March 25, 2014

HAT TIPS

I’m not the brightest bulb in the closet. Or I’m not the sharpest knife in the drawer. Or maybe my elevator stops halfway to the top. I’ve been told all those things. And every night and morning in the spring, I really believe these things to be true. Because I am going out and checking cows when the temperature is around zero. Every year. And really, like I tell Shirley, it isn’t my fault. I try to keep the bulls in longer. But I ran out of feed. Or the neighbors bulls got out before we turned ours out. And every year we start calving in March, 30 days before ideal weather.
May flowers. Yeah, right. When you live north of the Red River, that’s the Red River of Texas, April showers bring snow.
I guess we just planned on calving in a spring snowstorm. We keep pushing our calving date back, and Mother Nature just keeps pushing her storms back a little later too. I got to looking back at old columns from past springs. Every March and April, I write about wet calves in the tub. Bum calves in the barn. Scoured calves in the pickup. Sick calves, dead calves, twin calves, and prolapsed cows.
I heard last night that the United States is losing 500 farms and ranches a week. People going broke or retiring. Big operations getting bigger. That’s a lot of neighbors to lose. Most of the problems are caused by low commodity prices and April blizzards.
And that is easy to understand. Cause this is the time of year when you have to be lining up your financing to get a crop put in. So, I’ve been working on this formula to show my banker.
The formula is quite lengthy and kind of complicated. You begin by the number or cows that are exposed for breeding (CB). You take that number times a normal rate of .95. That is what a good operator expects. Then you subtract four calves for pinochle and 25 for the bad bull that only cost you .39 cents at the local auction. You figure that half the calves that are born will be steers. Half heifers. Ninety percent of the ones that die will be steers, cause they are worth more. You then can add one calf for the cow that had twins. There is a 93 percent chance that the cow that has twins has a bad bag and no milk.
Timing can greatly effect the number of calves weaned per cow exposed. Cows have a timing mechanism somewhere in the place where their brain is supposed to be.
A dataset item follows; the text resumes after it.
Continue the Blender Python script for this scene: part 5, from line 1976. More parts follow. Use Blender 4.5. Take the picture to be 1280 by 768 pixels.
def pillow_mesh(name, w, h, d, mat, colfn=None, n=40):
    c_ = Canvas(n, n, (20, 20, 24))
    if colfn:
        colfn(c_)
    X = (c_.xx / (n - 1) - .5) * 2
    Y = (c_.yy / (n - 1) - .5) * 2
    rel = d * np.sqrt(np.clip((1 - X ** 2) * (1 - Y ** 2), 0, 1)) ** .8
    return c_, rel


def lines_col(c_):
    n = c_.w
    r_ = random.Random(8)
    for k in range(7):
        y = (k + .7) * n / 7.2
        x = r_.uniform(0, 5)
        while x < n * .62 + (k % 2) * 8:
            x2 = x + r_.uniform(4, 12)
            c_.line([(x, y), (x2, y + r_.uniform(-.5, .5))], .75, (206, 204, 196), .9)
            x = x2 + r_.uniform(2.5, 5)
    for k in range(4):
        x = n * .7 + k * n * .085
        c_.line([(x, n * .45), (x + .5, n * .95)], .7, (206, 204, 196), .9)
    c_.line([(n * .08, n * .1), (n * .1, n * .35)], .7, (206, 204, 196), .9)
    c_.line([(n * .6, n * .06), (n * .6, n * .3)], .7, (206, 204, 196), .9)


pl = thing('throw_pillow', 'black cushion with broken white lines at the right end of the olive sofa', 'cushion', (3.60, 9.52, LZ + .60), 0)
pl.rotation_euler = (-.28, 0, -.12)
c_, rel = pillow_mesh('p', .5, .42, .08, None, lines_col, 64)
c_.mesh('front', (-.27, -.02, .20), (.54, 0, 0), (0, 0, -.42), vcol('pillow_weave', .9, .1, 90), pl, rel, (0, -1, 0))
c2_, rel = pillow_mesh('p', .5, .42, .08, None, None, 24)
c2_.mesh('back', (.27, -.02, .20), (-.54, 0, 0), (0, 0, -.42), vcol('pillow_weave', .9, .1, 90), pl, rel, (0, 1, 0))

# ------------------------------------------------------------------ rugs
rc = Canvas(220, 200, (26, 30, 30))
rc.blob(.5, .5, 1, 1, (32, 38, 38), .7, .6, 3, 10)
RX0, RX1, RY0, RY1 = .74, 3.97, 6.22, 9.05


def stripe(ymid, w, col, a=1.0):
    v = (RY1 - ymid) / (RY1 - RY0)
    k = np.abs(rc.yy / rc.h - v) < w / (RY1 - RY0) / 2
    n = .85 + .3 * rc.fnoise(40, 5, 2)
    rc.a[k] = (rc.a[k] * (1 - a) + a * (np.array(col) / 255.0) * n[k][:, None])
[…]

This timing mechanism causes them to calf late at night in a blizzard. Close to a washout or a creek. And heifers know they should start five minutes after you shine a flashlight on them. Those that do not calf at night during a blizzard have a sixth sense. They will begin calving when you are cleaned up to go to Easter dinner or some other important gathering that is important to everyone in the family. If you are preparing a huge dinner for ranching relatives in April, subtract 13 people from the expected turnout list.
Another factor affecting the final number is the SDS factor. That is the sun don’t shine multiplier. We have calves that are three months old and haven’t seen their shadow. Lucky they are not groundhogs.
There are other factors that enter into the equation. The first heifer to calf will lose hers. Cause you haven’t started checking them yet. And the last one will die. Cause you quit checking them after four months. That good cow that Shirley will not sell will not calf again this year. But she winters good. You will have to spend $5,000 on feed, one month after your budget said you would have green grass.
It goes on and on and on.
But you know what. One of these mornings you’re going to walk outside just before daylight. You will hear a turkey gobbling on the creek. You will feel a warm breeze from the south on your cheek. You will grain your saddle horse and sit down for a smoke, or a chew, while he munches on his grain. That orphan calf in the back of the barn will start nursing on his foster mother and she won’t kick him. That wild heifer you been worried about will have a big bull calf without any help. You will take your overshoes off and ride into the Badlands. If you listen real close you can hear the grass growing and the side- hills will be covered with crocuses. And you’re going to forget the storm and go to the sale and buy more cows. You must be a rancher!